**Brief:** Output the records exactly. Include every line.
═════ Data shown
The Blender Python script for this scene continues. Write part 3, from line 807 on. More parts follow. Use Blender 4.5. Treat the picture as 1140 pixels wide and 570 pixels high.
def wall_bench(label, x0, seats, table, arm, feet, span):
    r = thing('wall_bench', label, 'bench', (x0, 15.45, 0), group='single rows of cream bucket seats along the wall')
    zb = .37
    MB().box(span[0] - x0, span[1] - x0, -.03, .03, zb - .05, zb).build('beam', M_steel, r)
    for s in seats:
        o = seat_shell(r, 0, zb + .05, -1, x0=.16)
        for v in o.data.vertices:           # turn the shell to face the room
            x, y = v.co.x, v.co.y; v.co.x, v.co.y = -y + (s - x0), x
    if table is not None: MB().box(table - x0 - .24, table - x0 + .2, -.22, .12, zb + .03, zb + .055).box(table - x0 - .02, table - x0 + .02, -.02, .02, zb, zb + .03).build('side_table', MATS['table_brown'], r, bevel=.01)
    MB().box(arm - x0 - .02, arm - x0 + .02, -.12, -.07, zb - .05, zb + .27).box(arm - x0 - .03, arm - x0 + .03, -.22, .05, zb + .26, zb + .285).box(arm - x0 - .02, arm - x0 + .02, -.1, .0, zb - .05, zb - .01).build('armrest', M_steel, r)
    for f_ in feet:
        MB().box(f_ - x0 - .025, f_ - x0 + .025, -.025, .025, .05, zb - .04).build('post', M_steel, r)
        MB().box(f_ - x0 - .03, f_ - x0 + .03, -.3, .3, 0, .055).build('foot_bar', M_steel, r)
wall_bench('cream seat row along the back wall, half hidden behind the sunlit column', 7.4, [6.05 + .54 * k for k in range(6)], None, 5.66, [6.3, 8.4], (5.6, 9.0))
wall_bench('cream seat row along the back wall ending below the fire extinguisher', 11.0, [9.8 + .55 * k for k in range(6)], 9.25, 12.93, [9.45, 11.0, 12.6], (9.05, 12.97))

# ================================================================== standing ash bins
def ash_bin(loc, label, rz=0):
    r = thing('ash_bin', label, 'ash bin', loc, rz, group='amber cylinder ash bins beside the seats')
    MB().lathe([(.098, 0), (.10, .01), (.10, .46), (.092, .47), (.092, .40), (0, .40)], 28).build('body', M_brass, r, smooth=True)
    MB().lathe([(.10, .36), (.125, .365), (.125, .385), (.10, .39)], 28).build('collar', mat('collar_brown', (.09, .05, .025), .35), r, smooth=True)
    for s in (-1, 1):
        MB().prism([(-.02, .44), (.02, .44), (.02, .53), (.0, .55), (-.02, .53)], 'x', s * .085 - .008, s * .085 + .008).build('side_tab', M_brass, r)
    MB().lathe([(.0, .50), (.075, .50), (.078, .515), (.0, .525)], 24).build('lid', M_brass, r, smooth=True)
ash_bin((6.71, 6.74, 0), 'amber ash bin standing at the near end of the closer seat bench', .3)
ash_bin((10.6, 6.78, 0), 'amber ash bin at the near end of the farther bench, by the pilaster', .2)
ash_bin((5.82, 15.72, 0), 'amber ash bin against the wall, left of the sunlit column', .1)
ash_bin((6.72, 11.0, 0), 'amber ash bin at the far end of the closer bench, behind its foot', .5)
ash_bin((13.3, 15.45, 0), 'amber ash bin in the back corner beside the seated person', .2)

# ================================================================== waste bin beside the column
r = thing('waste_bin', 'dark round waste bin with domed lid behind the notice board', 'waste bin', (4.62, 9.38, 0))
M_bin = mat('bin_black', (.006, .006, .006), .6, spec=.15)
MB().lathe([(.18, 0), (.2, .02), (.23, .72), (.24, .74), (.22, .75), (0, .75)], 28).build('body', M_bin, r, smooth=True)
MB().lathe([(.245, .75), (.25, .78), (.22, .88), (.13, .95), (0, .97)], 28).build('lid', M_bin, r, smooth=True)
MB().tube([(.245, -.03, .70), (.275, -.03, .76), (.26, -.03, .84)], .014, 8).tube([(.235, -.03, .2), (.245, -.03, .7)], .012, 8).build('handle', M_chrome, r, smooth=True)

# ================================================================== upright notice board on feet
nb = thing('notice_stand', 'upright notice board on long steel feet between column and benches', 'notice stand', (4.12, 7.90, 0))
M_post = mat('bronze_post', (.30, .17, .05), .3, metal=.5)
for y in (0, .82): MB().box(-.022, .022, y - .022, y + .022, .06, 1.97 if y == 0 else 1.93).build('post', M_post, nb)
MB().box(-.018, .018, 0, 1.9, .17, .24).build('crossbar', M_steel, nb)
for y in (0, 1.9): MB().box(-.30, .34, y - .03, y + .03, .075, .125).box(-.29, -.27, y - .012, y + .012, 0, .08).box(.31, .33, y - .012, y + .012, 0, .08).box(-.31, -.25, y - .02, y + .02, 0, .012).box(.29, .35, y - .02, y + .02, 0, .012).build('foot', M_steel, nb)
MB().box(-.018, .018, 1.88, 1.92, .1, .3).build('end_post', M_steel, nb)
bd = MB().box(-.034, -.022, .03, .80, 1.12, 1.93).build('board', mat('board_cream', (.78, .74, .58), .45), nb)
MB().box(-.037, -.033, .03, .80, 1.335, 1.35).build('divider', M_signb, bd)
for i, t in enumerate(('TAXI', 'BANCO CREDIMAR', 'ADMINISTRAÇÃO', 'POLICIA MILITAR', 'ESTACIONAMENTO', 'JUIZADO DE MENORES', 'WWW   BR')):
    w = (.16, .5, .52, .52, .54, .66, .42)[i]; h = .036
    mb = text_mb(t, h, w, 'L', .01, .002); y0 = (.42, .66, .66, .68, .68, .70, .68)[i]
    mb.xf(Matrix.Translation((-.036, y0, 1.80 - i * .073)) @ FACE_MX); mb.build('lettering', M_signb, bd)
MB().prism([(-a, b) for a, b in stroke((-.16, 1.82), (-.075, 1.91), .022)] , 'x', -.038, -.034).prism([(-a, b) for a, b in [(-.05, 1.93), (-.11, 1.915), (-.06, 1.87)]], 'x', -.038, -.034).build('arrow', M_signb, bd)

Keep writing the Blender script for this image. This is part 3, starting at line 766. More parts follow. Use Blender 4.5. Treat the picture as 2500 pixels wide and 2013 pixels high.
══════════
**Full response:**
The Blender Python script for this scene continues. Write part 3, from line 807 on. More parts follow. Use Blender 4.5. Treat the picture as 1140 pixels wide and 570 pixels high.
def wall_bench(label, x0, seats, table, arm, feet, span):
    r = thing('wall_bench', label, 'bench', (x0, 15.45, 0), group='single rows of cream bucket seats along the wall')
    zb = .37
    MB().box(span[0] - x0, span[1] - x0, -.03, .03, zb - .05, zb).build('beam', M_steel, r)
    for s in seats:
        o = seat_shell(r, 0, zb + .05, -1, x0=.16)
        for v in o.data.vertices:           # turn the shell to face the room
            x, y = v.co.x, v.co.y; v.co.x, v.co.y = -y + (s - x0), x
    if table is not None: MB().box(table - x0 - .24, table - x0 + .2, -.22, .12, zb + .03, zb + .055).box(table - x0 - .02, table - x0 + .02, -.02, .02, zb, zb + .03).build('side_table', MATS['table_brown'], r, bevel=.01)
    MB().box(arm - x0 - .02, arm - x0 + .02, -.12, -.07, zb - .05, zb + .27).box(arm - x0 - .03, arm - x0 + .03, -.22, .05, zb + .26, zb + .285).box(arm - x0 - .02, arm - x0 + .02, -.1, .0, zb - .05, zb - .01).build('armrest', M_steel, r)
    for f_ in feet:
        MB().box(f_ - x0 - .025, f_ - x0 + .025, -.025, .025, .05, zb - .04).build('post', M_steel, r)
        MB().box(f_ - x0 - .03, f_ - x0 + .03, -.3, .3, 0, .055).build('foot_bar', M_steel, r)
wall_bench('cream seat row along the back wall, half hidden behind the sunlit column', 7.4, [6.05 + .54 * k for k in range(6)], None, 5.66, [6.3, 8.4], (5.6, 9.0))
wall_bench('cream seat row along the back wall ending below the fire extinguisher', 11.0, [9.8 + .55 * k for k in range(6)], 9.25, 12.93, [9.45, 11.0, 12.6], (9.05, 12.97))

# ================================================================== standing ash bins
def ash_bin(loc, label, rz=0):
    r = thing('ash_bin', label, 'ash bin', loc, rz, group='amber cylinder ash bins beside the seats')
    MB().lathe([(.098, 0), (.10, .01), (.10, .46), (.092, .47), (.092, .40), (0, .40)], 28).build('body', M_brass, r, smooth=True)
    MB().lathe([(.10, .36), (.125, .365), (.125, .385), (.10, .39)], 28).build('collar', mat('collar_brown', (.09, .05, .025), .35), r, smooth=True)
    for s in (-1, 1):
        MB().prism([(-.02, .44), (.02, .44), (.02, .53), (.0, .55), (-.02, .53)], 'x', s * .085 - .008, s * .085 + .008).build('side_tab', M_brass, r)
    MB().lathe([(.0, .50), (.075, .50), (.078, .515), (.0, .525)], 24).build('lid', M_brass, r, smooth=True)
ash_bin((6.71, 6.74, 0), 'amber ash bin standing at the near end of the closer seat bench', .3)
ash_bin((10.6, 6.78, 0), 'amber ash bin at the near end of the farther bench, by the pilaster', .2)
ash_bin((5.82, 15.72, 0), 'amber ash bin against the wall, left of the sunlit column', .1)
ash_bin((6.72, 11.0, 0), 'amber ash bin at the far end of the closer bench, behind its foot', .5)
ash_bin((13.3, 15.45, 0), 'amber ash bin in the back corner beside the seated person', .2)

# ================================================================== waste bin beside the column
r = thing('waste_bin', 'dark round waste bin with domed lid behind the notice board', 'waste bin', (4.62, 9.38, 0))
M_bin = mat('bin_black', (.006, .006, .006), .6, spec=.15)
MB().lathe([(.18, 0), (.2, .02), (.23, .72), (.24, .74), (.22, .75), (0, .75)], 28).build('body', M_bin, r, smooth=True)
MB().lathe([(.245, .75), (.25, .78), (.22, .88), (.13, .95), (0, .97)], 28).build('lid', M_bin, r, smooth=True)
MB().tube([(.245, -.03, .70), (.275, -.03, .76), (.26, -.03, .84)], .014, 8).tube([(.235, -.03, .2), (.245, -.03, .7)], .012, 8).build('handle', M_chrome, r, smooth=True)

# ================================================================== upright notice board on feet
nb = thing('notice_stand', 'upright notice board on long steel feet between column and benches', 'notice stand', (4.12, 7.90, 0))
M_post = mat('bronze_post', (.30, .17, .05), .3, metal=.5)
for y in (0, .82): MB().box(-.022, .022, y - .022, y + .022, .06, 1.97 if y == 0 else 1.93).build('post', M_post, nb)
MB().box(-.018, .018, 0, 1.9, .17, .24).build('crossbar', M_steel, nb)
for y in (0, 1.9): MB().box(-.30, .34, y - .03, y + .03, .075, .125).box(-.29, -.27, y - .012, y + .012, 0, .08).box(.31, .33, y - .012, y + .012, 0, .08).box(-.31, -.25, y - .02, y + .02, 0, .012).box(.29, .35, y - .02, y + .02, 0, .012).build('foot', M_steel, nb)
MB().box(-.018, .018, 1.88, 1.92, .1, .3).build('end_post', M_steel, nb)
bd = MB().box(-.034, -.022, .03, .80, 1.12, 1.93).build('board', mat('board_cream', (.78, .74, .58), .45), nb)
MB().box(-.037, -.033, .03, .80, 1.335, 1.35).build('divider', M_signb, bd)
for i, t in enumerate(('TAXI', 'BANCO CREDIMAR', 'ADMINISTRAÇÃO', 'POLICIA MILITAR', 'ESTACIONAMENTO', 'JUIZADO DE MENORES', 'WWW   BR')):
    w = (.16, .5, .52, .52, .54, .66, .42)[i]; h = .036
    mb = text_mb(t, h, w, 'L', .01, .002); y0 = (.42, .66, .66, .68, .68, .70, .68)[i]
    mb.xf(Matrix.Translation((-.036, y0, 1.80 - i * .073)) @ FACE_MX); mb.build('lettering', M_signb, bd)
MB().prism([(-a, b) for a, b in stroke((-.16, 1.82), (-.075, 1.91), .022)] , 'x', -.038, -.034).prism([(-a, b) for a, b in [(-.05, 1.93), (-.11, 1.915), (-.06, 1.87)]], 'x', -.038, -.034).build('arrow', M_signb, bd)

Keep writing the Blender script for this image. This is part 3, starting at line 766. More parts follow. Use Blender 4.5. Treat the picture as 2500 pixels wide and 2013 pixels high.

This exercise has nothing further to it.